The short reviews in this post were written in mid-2007. All three books were fairly ephemeral. I can remember some of the major plot points of Amy Cheung’s story, and I have a vivid memory of my mounting frustration at Wei Hui’s preposterous characters and ridiculous situations. I have no recollection whatsoever of the Han Han novel.

The Glorious Day by Han Han

韩寒,《光荣日》

Han Han’s latest novel was billed by promoter Lu Jinbo as “magical realism,” but it’s really just a loosely-connected series of moleitau vignettes. Like his previous novel, The Ideal City (一座城池), this book features a group of friends who have to find a way to support themselves in the remote town in which their journey unexpectedly deposits them. They get housing provided by a school in desperate need of teachers, but spend most of their time trying to make enough money to purchase the necessary supplies for a secret project that Mai Damai, the leader of the group, has cooked up. They have comical run-ins with local law-enforcement, take up with loose women, and exercise a corrupting influence on the young people who have been placed in their care. Han Han’s iconoclastic sensibility is as much in evidence here as in his earlier novels.

However, where City‘s action mostly involved just the three main characters, the shorter Day has to follow the activities of this larger group of classmates, few of whom receive any significant character development. And while City had at least some semblance of plot surrounding its extended joke sequences, this book provides very little to hold together the set pieces, which, in classic Hong Kong comedy tradition, are hit-or-miss. A scene of absurd violence at the start of the book is handled quite well, but there’s an unsettling misogynistic streak to this novel that hasn’t been present in Han’s earlier works. Still, it’s only the first volume, so we can hope that Han Han will tie everything together in the conclusion (if he ever gets around to writing it).

Hongyan Lushui by Amy Siu-han Cheung

张小娴,《红颜露水》

Last summer when I was in Hong Kong getting my visa taken care of, I picked up a copy of this book where it was on display atop the best-seller rack. I’d heard of Amy Cheung before (she was in the news a while back when she announced plans to switch gears and work on a series of vampire-themed horror novels), but I hadn’t ever read any of her work. The mainland edition was published in May.

The title Hongyan Lushui could be translated as something like “Dewy Complexion” if it weren’t taken from the name of the protagonist, Xing Lu (邢露). She’s a barista who left a job at a luxury jewelry store for the freedom that comes with working in a small coffee shop, but still smarts from the indignity of her situation: her family once had money and social standing.
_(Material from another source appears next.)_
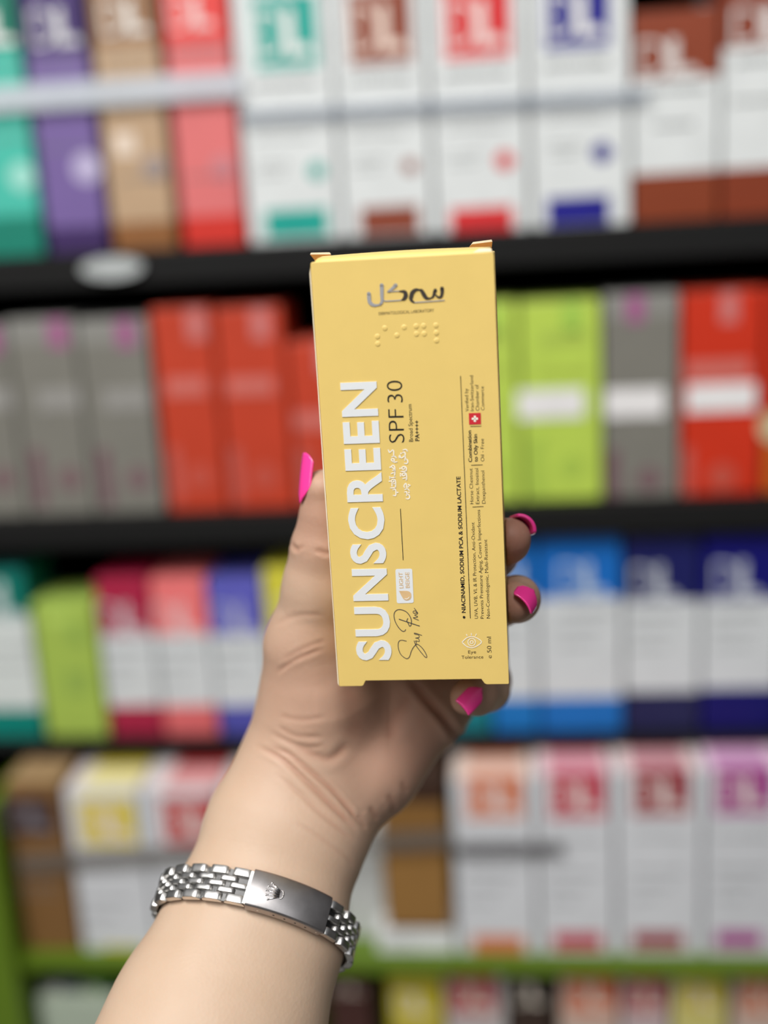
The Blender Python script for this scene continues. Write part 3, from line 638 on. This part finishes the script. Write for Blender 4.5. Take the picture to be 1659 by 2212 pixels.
def surface_nets(D):
    sg = D < 0; nx, ny, nz = D.shape
    cnt = np.zeros((nx - 1, ny - 1, nz - 1), np.int8)
    for dx in (0, 1):
        for dy in (0, 1):
            for dz_ in (0, 1): cnt += sg[dx:nx - 1 + dx, dy:ny - 1 + dy, dz_:nz - 1 + dz_]
    act = np.argwhere((cnt > 0) & (cnt < 8)); idx = np.full(cnt.shape, -1, np.int32); idx[tuple(act.T)] = np.arange(len(act))
    acc = np.zeros((len(act), 3)); num = np.zeros(len(act))
    cs = [(a, b, c) for a in (0, 1) for b in (0, 1) for c in (0, 1)]
    for i, c1 in enumerate(cs):
        for c2 in cs[i + 1:]:
            if sum(abs(p - q) for p, q in zip(c1, c2)) != 1: continue
            d1 = D[tuple((act + c1).T)]; d2 = D[tuple((act + c2).T)]; m = (d1 < 0) != (d2 < 0); t = np.where(m, d1 / np.where(m, d1 - d2, 1), 0)
            acc[m] += (np.array(c1) + t[:, None] * (np.array(c2) - np.array(c1)))[m]; num[m] += 1
    V_ = (act + acc / num[:, None]) * G + lo_
    F_ = []
    for axis in range(3):
        s1 = [slice(None)] * 3; s2 = [slice(None)] * 3; s1[axis] = slice(0, -1); s2[axis] = slice(1, None)
        a = sg[tuple(s1)]; b = sg[tuple(s2)]; o1, o2 = [k for k in range(3) if k != axis]
        for flip in (False, True):
            e = np.argwhere((a & ~b) if not flip else (~a & b)); e = e[(e[:, o1] > 0) & (e[:, o2] > 0) & (e[:, o1] < D.shape[o1] - 1) & (e[:, o2] < D.shape[o2] - 1)]
            q = []
            for (u, v) in ((0, 0), (1, 0), (1, 1), (0, 1)):
                c = e.copy(); c[:, o1] -= u; c[:, o2] -= v; q.append(idx[tuple(c.T)])
            q = np.stack(q, 1)
            if (axis == 1) != flip: q = q[:, ::-1]
            F_.append(q)
    F_ = np.concatenate(F_); F_ = F_[(F_ >= 0).all(1)]
    return V_, F_
HV, HF = surface_nets(D)
E1 = np.concatenate([HF[:, [0, 1]], HF[:, [1, 2]], HF[:, [2, 3]], HF[:, [3, 0]]]); deg = np.bincount(E1.ravel(), minlength=len(HV)).astype(float)
for it in range(8):
    s = np.stack([np.bincount(E1[:, 0], HV[E1[:, 1], k], len(HV)) + np.bincount(E1[:, 1], HV[E1[:, 0], k], len(HV)) for k in range(3)], 1) / deg[:, None]
    HV = HV + (s - HV) * (0.5 if it % 2 == 0 else -0.45)
def normals(Vv):
    a = Vv[HF[:, 2]] - Vv[HF[:, 0]]; b = Vv[HF[:, 3]] - Vv[HF[:, 1]]; fn = np.cross(a, b); vn = np.zeros_like(Vv)
    for k in range(4):
        for c in range(3): vn[:, c] += np.bincount(HF[:, k], fn[:, c], len(Vv))
    return vn / np.maximum(1e-12, np.linalg.norm(vn, axis=1))[:, None]
vn = normals(HV)
# orientation check: the normal of the vertex nearest the viewer must face the viewer
if vn[np.argmax(HV[:, 2]), 2] < 0: HF = HF[:, ::-1]; vn = normals(HV)
# skin folds
pxx = CX + F * HV[:, 0] / -HV[:, 2]; pyy = CY - F * HV[:, 1] / -HV[:, 2]; front = vn[:, 2] > 0.05
CRE = [([(556, 1612), (605, 1636), (642, 1668), (687, 1712), (732, 1755), (772, 1792)], 5.5, 0.55),
       ([(585, 1612), (625, 1630), (668, 1664), (717, 1706), (754, 1748), (779, 1782)], 5.0, 0.55),
       ([(597, 1672), (650, 1716), (687, 1752), (724, 1784), (764, 1816)], 4.5, 0.28),
       ([(640, 1775), (690, 1808), (745, 1850), (765, 1872)], 4.5, 0.18),
       ([(880, 1462), (922, 1512), (956, 1548), (982, 1585), (1000, 1610)], 8, 1.5),
       ([(752, 1470), (762, 1520), (768, 1560), (752, 1600)], 26, 0.4),
       ([(630, 1606), (679, 1630), (715, 1638), (755, 1606)], 9, 0.38), ([(600, 1570), (640, 1590), (700, 1592)], 5, 0.22), ([(580, 1580), (650, 1612), (700, 1612)], 5, 0.22),
       ([(600, 1545), (650, 1555), (705, 1548)], 5, 0.15),
       ([(596, 1454), (640, 1424), (700, 1400)], 4.5, 0.28), ([(610, 1426), (660, 1400), (704, 1384)], 4.5, 0.2), ([(590, 1350), (640, 1330), (700, 1328)], 5, 0.14),
       ([(628, 1174), (642, 1184), (656, 1180)], 4, 0.3), ([(632, 1184), (646, 1192)], 4, 0.3), ([(680, 1188), (700, 1194), (720, 1196)], 5, 0.35),
       ([(838, 1716), (850, 1740), (846, 1760)], 6, 0.3), ([(800, 1745), (815, 1770)], 6, 0.3), ([(868, 1690), (880, 1712)], 6, 0.25), ([(772, 1760), (790, 1790)], 5, 0.3),
       ([(890, 1500), (850, 1560), (845, 1600)], 14, 0.35), ([(620, 2000), (655, 2015)], 3, 0.0)]
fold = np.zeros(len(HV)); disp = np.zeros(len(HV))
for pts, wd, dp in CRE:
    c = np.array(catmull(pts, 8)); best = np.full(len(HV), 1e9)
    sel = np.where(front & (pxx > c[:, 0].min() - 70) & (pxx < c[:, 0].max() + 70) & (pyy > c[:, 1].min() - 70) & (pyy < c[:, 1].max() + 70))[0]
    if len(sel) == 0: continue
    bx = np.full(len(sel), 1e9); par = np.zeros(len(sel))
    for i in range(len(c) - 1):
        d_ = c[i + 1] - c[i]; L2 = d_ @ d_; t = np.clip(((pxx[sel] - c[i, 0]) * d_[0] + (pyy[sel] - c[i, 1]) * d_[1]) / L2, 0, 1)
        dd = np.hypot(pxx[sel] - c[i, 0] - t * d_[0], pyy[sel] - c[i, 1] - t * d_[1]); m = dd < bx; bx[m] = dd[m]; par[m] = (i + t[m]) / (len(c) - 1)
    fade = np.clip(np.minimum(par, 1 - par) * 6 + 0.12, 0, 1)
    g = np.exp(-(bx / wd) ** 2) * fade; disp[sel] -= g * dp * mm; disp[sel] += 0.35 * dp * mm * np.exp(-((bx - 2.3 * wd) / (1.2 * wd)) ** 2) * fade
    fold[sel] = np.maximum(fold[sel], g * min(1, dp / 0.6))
HV = HV + vn * disp[:, None]
# natural redness: palm, finger tips, folds
red_ = np.zeros(len(HV))
for (c, r, s) in ((P(700, 1480, .385), 34, .55), (P(860, 1600, .395), 36, .7), (P(1105, 1160, .36), 18, 1.0), (P(1115, 1300, .358), 16, .85), (P(1015, 1500, .372), 16, .6), (P(695, 1120, .37), 22, .65), (P(900, 1500, .40), 30, .6)):
    red_ = np.maximum(red_, s * np.exp(-(np.linalg.norm(HV - c, axis=1) / (r * mm)) ** 2))
WV = HV @ RW.T + CAM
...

We follow Xing Lu’s romantic history through some initial heartbreaks until she hits it off with an impoverished artist, only to inexplicably break off the relationship and torpedo his career.

For about two-thirds of the novel I grew increasingly frustrated with the plot and the idiotic decisions of the main characters, kept interested only by a peculiar little man who turned up from time to time to frighten Xing Lu (I had the notion that the story was moving in a heavily psychological direction, and that this man was a hallucination, or perhaps something supernatural. I was wrong). The story’s conclusion eventually cleared up all of the mysteries and redeemed the characters themselves, whose motives were not as random as they initially appeared. Still, I felt cheated by the way the author had deliberately withheld background information for no reason apart from manufacturing suspense.

In any event, it’s a quick read — between the wait at the airport and the flight back to Beijing I was able to finish it off.

Doggy Dad by Wei Hui

卫慧,《狗爸爸》

A girl rejects her long-term boyfriend’s proposal for reasons she cannot explain and then goes in search of him when he suddenly leaves town. Oh, and she’s accompanied by her late father who has come back to earth as a dog.

Good stories have been written about talking dogs. This is not one of them. Wei Hui is the author of Shanghai Baby, a novel that became a sensation when it was banned for its frank sexual content. Wei’s latest book cuts out the sex, leaving the brand-name dropping and English-language asides feeling a little out of place within a simplistic story of a woman coming to terms with commitment.

The author has described her book un-ironically as “New Age,” and I suppose it’s not unfair to call it a supernatural parable of self-actualization. But it’s not one that we can actually appreciate. Our heroine’s impossibly trusting and generous nature inspires sympathy and understanding in everyone around her. Even con-artists reform themselves when she helps them realize that their profession is unethical. Practically the only purpose of her father the dog (Wei Hui’s publisher flubbed the English title on the cover by not calling the book The Dogfather) is to boost his daughter’s self-esteem by telling her that all of the problems in her life are someone else’s fault.

And that’s basically how the story wraps up. Questions are answered and conflict is resolved when the supporting characters awaken to the error of their ways and make their apologies.

Still, this won’t be the worst book you’ll read all year — you’re going to listen to my advice and not read it at all.